Saturday, 6 June 2020

Air Doll

So taken was I with Shoplifters last year, I decided to try another of director Hirokazu Koreeda's earlier films. I tracked down this 2009 Japanese arthouse outing which is a sort of erotic, fantasy-drama having a stab at making meaningful observations about the human experience, tragic pointlessness, loneliness, isolation and how we're all hollow, shallow and empty. Like a blow-up doll. An Air Doll.

The beautiful Doona Bae (Cloud Atlas, The Host) plays Nozomi. At the start, a lifeless companion/sex doll owned by an incompetent waiter in a local cafe in Osaka. One day when he goes off to work she comes to life. Not only that, her body becomes 'real' instead of plastic. She looks outside, gets dressed and decides to found out what's out there. She stumbles around and eventually enters a DVD Rental Shop, where they seem to give her a job! Useless though as she is, she is pretty so they keep her on.

She learns about her surroundings and life in general from several people she bumps into during her days out and about whilst her owner is at work. Before he gets home, she returns to the position she was in when he went off in the morning and strangely, he doesn't seem to realise that she isn't plastic any more! Oh well, it is a fantasy!

She soon starts to learn that the 'real' people around her are as hollow and empty her. The sadness of having 'found a heart' drags her down and in her state of unhappiness she looks for the person who originally made her in order to make her 'real' as well. Yes, of course - it's Pinocchio! Unlike the Disney character however, things turn dark and sinister, the reflections of another world and not a twee Hollywood one.
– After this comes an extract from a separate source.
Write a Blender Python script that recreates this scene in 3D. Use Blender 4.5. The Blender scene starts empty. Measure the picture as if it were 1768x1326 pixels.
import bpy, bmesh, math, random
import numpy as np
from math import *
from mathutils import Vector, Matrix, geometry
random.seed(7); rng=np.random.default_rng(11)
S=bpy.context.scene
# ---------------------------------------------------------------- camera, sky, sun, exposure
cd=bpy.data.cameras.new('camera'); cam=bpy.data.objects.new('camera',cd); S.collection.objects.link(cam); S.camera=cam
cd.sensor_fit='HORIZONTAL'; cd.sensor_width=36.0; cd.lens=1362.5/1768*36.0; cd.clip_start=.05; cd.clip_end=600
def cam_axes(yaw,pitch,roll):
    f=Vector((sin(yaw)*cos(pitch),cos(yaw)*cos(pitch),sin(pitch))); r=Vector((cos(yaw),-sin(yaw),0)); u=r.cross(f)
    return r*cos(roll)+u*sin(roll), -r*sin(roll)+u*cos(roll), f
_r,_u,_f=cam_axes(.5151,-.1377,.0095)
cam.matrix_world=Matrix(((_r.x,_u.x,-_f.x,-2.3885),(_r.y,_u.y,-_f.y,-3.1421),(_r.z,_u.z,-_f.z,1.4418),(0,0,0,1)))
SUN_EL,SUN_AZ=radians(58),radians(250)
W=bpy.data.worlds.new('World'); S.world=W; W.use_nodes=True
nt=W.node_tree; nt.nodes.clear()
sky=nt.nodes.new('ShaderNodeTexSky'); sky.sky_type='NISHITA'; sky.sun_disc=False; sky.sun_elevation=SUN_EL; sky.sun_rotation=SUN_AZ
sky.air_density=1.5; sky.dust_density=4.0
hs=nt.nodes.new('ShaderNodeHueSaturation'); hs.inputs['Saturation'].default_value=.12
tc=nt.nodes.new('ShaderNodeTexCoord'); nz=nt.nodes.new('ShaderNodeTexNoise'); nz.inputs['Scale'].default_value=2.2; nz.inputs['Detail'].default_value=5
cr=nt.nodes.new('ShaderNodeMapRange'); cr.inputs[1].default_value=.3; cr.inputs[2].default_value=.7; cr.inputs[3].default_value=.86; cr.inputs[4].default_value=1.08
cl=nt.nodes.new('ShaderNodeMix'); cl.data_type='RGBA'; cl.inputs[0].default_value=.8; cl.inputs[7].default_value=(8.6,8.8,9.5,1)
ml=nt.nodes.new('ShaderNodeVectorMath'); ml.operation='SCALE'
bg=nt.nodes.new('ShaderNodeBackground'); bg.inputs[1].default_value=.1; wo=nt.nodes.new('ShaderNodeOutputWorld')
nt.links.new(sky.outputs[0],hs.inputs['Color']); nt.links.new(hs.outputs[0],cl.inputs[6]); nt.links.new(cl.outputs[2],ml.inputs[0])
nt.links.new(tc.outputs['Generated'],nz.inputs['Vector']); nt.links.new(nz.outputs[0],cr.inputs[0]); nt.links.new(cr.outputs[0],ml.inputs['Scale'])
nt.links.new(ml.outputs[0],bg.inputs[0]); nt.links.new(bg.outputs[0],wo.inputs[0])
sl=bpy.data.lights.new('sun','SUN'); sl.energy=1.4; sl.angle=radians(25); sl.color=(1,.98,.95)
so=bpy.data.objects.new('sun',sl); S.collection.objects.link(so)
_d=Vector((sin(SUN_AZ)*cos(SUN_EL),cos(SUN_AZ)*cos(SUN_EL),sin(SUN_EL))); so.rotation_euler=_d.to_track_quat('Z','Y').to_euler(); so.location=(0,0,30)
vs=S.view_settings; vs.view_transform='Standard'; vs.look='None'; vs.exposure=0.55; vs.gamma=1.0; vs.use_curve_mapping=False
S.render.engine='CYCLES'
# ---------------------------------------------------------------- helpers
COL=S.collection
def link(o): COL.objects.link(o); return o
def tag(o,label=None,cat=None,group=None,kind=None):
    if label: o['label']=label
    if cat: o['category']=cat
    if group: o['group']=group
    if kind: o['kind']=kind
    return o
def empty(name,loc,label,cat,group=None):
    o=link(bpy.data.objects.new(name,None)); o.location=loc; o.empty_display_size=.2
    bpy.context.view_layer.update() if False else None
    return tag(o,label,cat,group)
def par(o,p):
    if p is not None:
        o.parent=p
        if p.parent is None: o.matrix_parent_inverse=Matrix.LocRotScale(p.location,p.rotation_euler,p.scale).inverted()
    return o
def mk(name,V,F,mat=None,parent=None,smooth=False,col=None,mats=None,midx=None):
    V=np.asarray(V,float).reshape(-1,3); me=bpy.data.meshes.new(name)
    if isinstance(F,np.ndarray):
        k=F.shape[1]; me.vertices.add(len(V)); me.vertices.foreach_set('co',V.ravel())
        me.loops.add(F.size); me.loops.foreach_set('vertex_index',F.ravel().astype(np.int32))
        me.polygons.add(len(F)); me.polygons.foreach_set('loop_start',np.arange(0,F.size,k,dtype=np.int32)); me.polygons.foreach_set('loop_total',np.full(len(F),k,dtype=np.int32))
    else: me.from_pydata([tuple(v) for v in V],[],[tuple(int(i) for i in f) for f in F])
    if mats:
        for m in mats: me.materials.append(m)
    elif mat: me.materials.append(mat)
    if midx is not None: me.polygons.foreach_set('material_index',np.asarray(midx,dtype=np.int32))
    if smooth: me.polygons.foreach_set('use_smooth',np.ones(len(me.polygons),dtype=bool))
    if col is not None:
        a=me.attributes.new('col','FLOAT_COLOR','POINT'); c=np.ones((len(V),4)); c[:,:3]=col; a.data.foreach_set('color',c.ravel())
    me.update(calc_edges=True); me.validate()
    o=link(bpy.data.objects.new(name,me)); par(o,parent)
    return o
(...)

There's plenty of nudity and emotionless sex but when she finds the guy she wants to be with, some odd experimental stuff relating to purposeful deflation, and the climax of re-inflation! Use your imagination there!
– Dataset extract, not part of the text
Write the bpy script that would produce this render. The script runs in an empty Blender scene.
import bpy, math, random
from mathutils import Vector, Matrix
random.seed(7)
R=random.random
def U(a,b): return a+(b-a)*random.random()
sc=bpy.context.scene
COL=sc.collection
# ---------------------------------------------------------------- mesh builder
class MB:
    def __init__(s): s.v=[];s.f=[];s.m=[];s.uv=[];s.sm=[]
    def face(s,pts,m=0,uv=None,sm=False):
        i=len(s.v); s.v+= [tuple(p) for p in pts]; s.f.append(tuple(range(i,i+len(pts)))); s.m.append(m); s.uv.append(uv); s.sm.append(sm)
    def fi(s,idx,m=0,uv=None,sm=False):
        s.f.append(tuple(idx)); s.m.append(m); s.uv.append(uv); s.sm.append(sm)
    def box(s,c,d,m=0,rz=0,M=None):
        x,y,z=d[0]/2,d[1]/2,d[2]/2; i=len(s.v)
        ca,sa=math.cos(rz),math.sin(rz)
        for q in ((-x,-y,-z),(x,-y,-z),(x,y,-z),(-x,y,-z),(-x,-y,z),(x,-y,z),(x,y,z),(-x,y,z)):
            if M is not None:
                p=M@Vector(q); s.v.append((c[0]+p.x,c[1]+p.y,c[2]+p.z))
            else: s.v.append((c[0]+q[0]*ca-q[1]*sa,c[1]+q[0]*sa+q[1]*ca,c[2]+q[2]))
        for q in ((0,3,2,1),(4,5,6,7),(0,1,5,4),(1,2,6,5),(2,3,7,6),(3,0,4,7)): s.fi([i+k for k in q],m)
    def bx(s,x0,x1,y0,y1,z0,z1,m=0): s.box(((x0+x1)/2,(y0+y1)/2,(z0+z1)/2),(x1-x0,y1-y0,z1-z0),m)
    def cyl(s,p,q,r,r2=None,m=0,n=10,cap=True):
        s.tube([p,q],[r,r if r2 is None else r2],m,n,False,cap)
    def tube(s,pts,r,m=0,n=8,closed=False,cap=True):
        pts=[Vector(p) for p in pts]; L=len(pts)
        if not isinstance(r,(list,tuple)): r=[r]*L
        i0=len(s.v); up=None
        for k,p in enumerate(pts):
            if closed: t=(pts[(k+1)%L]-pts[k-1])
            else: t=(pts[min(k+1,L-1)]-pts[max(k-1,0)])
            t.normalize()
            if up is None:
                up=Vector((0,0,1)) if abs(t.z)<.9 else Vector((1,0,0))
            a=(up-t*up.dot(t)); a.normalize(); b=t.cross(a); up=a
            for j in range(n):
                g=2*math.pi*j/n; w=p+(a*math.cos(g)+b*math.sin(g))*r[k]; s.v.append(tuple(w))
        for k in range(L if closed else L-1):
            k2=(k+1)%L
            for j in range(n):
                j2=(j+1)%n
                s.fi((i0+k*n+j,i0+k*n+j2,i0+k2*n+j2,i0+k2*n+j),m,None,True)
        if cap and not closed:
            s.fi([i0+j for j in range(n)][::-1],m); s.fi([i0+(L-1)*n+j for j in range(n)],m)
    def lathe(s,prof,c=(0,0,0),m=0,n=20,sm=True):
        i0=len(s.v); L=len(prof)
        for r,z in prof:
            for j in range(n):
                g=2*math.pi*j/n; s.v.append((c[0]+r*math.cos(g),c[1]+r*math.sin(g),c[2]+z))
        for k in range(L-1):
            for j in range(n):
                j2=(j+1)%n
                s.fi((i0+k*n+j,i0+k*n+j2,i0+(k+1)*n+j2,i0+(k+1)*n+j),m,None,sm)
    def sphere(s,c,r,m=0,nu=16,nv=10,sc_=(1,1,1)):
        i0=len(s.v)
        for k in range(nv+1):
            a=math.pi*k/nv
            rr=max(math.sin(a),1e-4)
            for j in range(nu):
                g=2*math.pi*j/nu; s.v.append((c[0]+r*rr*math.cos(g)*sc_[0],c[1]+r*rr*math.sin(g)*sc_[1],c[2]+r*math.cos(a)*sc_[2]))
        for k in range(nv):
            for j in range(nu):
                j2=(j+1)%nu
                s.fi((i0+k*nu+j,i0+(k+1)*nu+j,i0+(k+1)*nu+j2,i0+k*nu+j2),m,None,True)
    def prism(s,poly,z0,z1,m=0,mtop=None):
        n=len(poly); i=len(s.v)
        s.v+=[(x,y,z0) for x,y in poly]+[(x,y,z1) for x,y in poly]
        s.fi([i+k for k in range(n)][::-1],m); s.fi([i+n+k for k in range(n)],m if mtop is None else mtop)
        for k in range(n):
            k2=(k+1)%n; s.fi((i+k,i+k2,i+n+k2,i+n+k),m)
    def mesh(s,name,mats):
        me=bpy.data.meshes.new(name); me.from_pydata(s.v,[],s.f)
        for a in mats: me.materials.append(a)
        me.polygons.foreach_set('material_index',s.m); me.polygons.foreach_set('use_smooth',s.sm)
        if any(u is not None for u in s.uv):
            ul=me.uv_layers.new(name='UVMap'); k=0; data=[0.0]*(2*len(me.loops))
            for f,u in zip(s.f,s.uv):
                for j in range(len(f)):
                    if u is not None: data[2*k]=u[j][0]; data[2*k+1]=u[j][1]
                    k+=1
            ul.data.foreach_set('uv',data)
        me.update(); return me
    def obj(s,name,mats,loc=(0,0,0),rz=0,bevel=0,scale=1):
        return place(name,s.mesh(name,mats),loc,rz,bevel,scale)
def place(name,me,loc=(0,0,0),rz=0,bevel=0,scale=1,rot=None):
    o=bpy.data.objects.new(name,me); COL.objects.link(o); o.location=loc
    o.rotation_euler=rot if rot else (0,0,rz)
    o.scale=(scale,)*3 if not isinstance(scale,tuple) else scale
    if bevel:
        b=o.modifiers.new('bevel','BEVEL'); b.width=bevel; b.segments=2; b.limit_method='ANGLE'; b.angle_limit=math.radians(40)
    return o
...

References to equally hollow objects aplenty, from a child's doll and shop mannequin to a street statue and bottles with balls trapped inside. With a depressed and pessimistic old man in tow, she learns about the futility of existence once more, as he quotes the hollow two-day life-expectancy of a Mayfly, for example. It is at times poetic and reflective, sometimes funny and sad as it heads towards the finale with some interesting outcomes.

The visuals are excellent, camerawork super throughout and the music puts the viewer straight back into Pinocchio Land with circus-style pipe-organs, fairground squeeze-boxes, delightful orchestral support and simple solo piano. It's a gorgeous film and even though a bit erotic, is far from porn. It's charming, inoffensive and interesting. Try and find it! I had to buy the DVD!